The BoC is widely expected to keep rates on hold at 5%, after a hotter than expected domestic December CPI print repriced expectations for how soon the BoC will begin to cut rates.
Money markets now expect the first rate cut, a 25-basis-point move in June. Prior to the release of the most recent inflation data, markets had almost fully priced in rate cuts as early as April.
The US dollar meanwhile rose against a basket of major currencies, as rising Treasury yields and delayed expectations of Fed rate cuts supported the greenback.
Looking ahead for the pair, the BoC’s interest rate decision will serve as the next impetus. However, analysts at Monex Canada note that “Even with the BoC set to publish a new set of macro forecasts… Wednesday’s decision [will be] fairly benign for markets.”

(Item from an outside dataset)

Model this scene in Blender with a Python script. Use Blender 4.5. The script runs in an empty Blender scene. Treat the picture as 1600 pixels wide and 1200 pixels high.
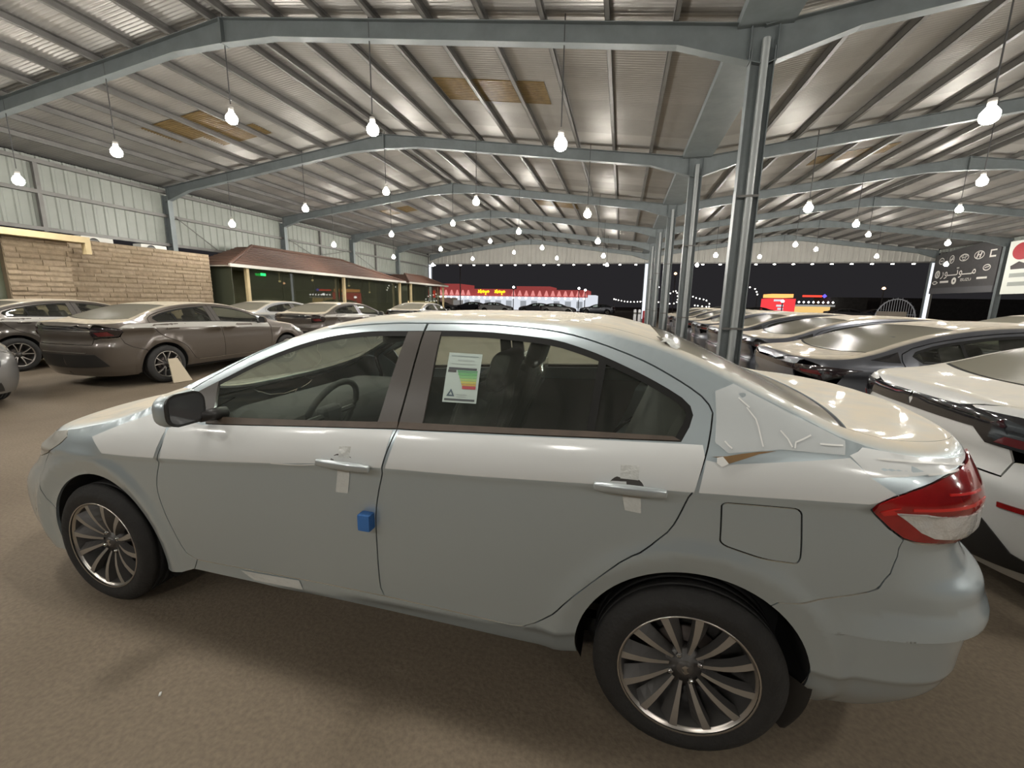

And with limited Canadian economic data on the docket for the remainder of the month, “The USDCAD pair is likely to close out January below our one-month forecast of 1.36, unless risk conditions significantly deteriorate in the remaining days.”
On a technical level for the pair, analysts at FXStreet note, “The USD/CAD continues to get mired in technical congestion between the 50-day and 200-day SMAs, with price action consolidating near the 1.3450 to 1.3500 region.”